Repeat every line, exactly, from the very first through the one where "scene.cycles.max_bounces = 6;" appears. Add nothing else.

GIVEN INFORMATION:
## BEGIN
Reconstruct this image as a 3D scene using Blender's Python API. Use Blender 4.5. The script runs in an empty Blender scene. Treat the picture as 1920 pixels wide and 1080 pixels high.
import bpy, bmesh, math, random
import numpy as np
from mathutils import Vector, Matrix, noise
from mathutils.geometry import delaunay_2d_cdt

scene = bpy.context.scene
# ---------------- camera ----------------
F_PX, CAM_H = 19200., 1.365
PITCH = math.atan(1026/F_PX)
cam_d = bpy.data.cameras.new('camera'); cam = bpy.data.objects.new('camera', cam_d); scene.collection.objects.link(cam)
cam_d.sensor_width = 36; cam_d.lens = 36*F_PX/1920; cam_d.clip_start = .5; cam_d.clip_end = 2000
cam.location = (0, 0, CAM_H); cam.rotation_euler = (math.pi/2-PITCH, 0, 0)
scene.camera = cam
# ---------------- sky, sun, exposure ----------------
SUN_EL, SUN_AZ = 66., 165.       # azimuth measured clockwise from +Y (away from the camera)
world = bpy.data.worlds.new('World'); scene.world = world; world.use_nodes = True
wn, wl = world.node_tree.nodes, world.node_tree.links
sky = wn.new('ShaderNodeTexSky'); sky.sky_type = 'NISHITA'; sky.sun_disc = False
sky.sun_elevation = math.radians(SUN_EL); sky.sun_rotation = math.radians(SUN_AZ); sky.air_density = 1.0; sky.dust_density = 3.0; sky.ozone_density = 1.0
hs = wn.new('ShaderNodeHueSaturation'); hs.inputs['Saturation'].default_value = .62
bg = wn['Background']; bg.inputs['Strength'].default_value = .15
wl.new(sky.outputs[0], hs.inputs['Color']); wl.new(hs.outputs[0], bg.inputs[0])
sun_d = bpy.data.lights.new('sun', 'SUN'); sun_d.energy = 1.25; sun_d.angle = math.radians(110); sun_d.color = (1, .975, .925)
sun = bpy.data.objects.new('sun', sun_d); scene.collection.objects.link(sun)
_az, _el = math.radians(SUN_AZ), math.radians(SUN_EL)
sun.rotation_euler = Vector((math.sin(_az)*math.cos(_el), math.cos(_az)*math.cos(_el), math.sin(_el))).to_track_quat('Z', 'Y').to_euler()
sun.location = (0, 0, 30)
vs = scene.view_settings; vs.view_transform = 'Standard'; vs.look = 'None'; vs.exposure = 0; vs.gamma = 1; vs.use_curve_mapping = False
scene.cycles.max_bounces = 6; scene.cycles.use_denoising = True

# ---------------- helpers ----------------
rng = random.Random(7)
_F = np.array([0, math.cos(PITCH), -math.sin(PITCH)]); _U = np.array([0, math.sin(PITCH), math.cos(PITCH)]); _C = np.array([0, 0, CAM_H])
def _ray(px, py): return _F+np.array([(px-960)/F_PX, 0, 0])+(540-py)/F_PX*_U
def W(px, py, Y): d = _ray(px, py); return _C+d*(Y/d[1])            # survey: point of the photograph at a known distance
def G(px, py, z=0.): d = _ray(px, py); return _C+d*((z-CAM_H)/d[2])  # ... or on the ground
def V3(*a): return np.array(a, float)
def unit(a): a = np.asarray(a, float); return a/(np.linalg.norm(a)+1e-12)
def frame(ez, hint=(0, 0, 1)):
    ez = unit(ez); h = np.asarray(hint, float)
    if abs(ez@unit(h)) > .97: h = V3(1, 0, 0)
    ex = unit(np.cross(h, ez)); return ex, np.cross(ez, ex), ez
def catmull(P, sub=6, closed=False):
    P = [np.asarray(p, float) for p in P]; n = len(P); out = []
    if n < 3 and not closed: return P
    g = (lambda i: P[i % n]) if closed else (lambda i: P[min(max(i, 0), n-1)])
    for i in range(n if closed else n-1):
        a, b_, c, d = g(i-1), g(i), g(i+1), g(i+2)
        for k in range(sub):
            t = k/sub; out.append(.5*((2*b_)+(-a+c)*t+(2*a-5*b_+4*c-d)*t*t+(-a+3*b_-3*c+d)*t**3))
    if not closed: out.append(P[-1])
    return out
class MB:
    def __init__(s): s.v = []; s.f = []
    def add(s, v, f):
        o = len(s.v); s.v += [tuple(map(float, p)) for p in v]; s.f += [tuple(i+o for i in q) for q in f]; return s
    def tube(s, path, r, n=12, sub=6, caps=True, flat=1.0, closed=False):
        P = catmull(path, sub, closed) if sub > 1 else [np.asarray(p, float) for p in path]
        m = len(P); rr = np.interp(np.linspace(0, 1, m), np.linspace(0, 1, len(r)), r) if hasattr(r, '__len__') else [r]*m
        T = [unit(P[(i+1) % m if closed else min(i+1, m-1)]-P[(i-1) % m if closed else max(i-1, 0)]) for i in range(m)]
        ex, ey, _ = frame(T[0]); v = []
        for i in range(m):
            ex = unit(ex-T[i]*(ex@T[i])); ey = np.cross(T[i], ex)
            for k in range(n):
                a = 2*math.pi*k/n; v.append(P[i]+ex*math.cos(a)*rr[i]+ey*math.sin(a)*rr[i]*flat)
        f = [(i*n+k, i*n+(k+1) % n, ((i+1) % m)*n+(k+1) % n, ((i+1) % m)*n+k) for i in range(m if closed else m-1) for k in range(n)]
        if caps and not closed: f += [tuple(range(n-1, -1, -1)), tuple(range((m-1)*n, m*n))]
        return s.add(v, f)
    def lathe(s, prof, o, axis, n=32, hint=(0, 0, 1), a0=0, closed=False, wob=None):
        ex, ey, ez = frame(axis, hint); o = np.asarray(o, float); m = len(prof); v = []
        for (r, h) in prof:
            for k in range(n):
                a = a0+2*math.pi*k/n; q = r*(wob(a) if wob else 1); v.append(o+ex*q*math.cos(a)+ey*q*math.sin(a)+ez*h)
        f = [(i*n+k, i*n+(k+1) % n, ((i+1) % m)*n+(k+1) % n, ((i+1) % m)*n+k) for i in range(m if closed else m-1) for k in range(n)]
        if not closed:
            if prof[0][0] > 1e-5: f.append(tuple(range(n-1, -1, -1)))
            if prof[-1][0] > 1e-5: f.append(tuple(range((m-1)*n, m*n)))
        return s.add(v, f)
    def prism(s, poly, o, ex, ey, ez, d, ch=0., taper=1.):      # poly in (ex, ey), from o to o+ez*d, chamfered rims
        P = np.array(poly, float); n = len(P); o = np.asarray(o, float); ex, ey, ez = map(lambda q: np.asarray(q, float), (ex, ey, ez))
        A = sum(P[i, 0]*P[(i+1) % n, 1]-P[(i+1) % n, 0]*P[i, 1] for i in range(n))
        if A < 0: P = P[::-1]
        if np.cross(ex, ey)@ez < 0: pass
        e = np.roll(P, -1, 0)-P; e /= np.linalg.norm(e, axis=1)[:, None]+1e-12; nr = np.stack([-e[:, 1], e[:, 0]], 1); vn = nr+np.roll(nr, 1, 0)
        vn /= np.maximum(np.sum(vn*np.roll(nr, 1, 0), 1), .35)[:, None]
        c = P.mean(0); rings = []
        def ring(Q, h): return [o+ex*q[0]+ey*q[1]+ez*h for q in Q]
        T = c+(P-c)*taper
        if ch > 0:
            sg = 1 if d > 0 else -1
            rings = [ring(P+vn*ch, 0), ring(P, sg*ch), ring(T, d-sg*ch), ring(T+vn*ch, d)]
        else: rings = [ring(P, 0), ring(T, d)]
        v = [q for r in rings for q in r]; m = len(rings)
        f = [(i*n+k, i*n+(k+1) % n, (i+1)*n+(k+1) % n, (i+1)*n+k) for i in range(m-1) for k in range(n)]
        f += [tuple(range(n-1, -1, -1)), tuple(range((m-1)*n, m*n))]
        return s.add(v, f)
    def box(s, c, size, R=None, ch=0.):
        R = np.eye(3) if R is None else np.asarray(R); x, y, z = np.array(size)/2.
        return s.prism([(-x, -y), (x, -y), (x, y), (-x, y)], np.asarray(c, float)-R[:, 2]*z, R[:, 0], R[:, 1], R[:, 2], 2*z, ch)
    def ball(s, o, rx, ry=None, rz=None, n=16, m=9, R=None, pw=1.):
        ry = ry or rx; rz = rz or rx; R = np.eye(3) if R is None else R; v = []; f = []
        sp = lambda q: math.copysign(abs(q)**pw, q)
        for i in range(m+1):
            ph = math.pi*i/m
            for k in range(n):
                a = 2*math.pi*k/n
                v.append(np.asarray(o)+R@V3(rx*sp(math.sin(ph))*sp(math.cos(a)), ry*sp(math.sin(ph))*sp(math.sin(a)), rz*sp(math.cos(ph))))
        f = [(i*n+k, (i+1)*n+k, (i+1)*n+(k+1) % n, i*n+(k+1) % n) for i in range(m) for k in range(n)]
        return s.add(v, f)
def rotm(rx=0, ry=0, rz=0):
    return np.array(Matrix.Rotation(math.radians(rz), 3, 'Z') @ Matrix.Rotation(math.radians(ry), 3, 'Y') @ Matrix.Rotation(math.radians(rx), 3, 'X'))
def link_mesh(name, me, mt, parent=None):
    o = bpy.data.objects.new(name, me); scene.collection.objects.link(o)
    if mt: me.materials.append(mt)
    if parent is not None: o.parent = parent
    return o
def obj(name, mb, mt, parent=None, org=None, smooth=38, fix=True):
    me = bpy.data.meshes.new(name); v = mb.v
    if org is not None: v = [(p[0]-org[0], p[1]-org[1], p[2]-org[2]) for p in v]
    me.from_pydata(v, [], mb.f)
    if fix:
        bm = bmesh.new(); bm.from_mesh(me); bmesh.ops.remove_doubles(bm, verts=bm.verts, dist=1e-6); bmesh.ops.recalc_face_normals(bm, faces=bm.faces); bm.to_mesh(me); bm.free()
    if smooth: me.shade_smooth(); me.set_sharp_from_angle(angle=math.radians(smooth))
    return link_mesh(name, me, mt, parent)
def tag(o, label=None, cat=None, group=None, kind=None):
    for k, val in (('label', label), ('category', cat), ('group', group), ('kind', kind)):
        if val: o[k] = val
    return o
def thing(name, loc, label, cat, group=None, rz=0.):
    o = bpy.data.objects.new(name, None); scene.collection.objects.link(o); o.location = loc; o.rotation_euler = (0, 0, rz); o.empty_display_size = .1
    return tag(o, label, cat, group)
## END
ANSWER TO THIS PROBLEM:
Reconstruct this image as a 3D scene using Blender's Python API. Use Blender 4.5. The script runs in an empty Blender scene. Treat the picture as 1920 pixels wide and 1080 pixels high.
import bpy, bmesh, math, random
import numpy as np
from mathutils import Vector, Matrix, noise
from mathutils.geometry import delaunay_2d_cdt

scene = bpy.context.scene
# ---------------- camera ----------------
F_PX, CAM_H = 19200., 1.365
PITCH = math.atan(1026/F_PX)
cam_d = bpy.data.cameras.new('camera'); cam = bpy.data.objects.new('camera', cam_d); scene.collection.objects.link(cam)
cam_d.sensor_width = 36; cam_d.lens = 36*F_PX/1920; cam_d.clip_start = .5; cam_d.clip_end = 2000
cam.location = (0, 0, CAM_H); cam.rotation_euler = (math.pi/2-PITCH, 0, 0)
scene.camera = cam
# ---------------- sky, sun, exposure ----------------
SUN_EL, SUN_AZ = 66., 165.       # azimuth measured clockwise from +Y (away from the camera)
world = bpy.data.worlds.new('World'); scene.world = world; world.use_nodes = True
wn, wl = world.node_tree.nodes, world.node_tree.links
sky = wn.new('ShaderNodeTexSky'); sky.sky_type = 'NISHITA'; sky.sun_disc = False
sky.sun_elevation = math.radians(SUN_EL); sky.sun_rotation = math.radians(SUN_AZ); sky.air_density = 1.0; sky.dust_density = 3.0; sky.ozone_density = 1.0
hs = wn.new('ShaderNodeHueSaturation'); hs.inputs['Saturation'].default_value = .62
bg = wn['Background']; bg.inputs['Strength'].default_value = .15
wl.new(sky.outputs[0], hs.inputs['Color']); wl.new(hs.outputs[0], bg.inputs[0])
sun_d = bpy.data.lights.new('sun', 'SUN'); sun_d.energy = 1.25; sun_d.angle = math.radians(110); sun_d.color = (1, .975, .925)
sun = bpy.data.objects.new('sun', sun_d); scene.collection.objects.link(sun)
_az, _el = math.radians(SUN_AZ), math.radians(SUN_EL)
sun.rotation_euler = Vector((math.sin(_az)*math.cos(_el), math.cos(_az)*math.cos(_el), math.sin(_el))).to_track_quat('Z', 'Y').to_euler()
sun.location = (0, 0, 30)
vs = scene.view_settings; vs.view_transform = 'Standard'; vs.look = 'None'; vs.exposure = 0; vs.gamma = 1; vs.use_curve_mapping = False
scene.cycles.max_bounces = 6; scene.cycles.use_denoising = True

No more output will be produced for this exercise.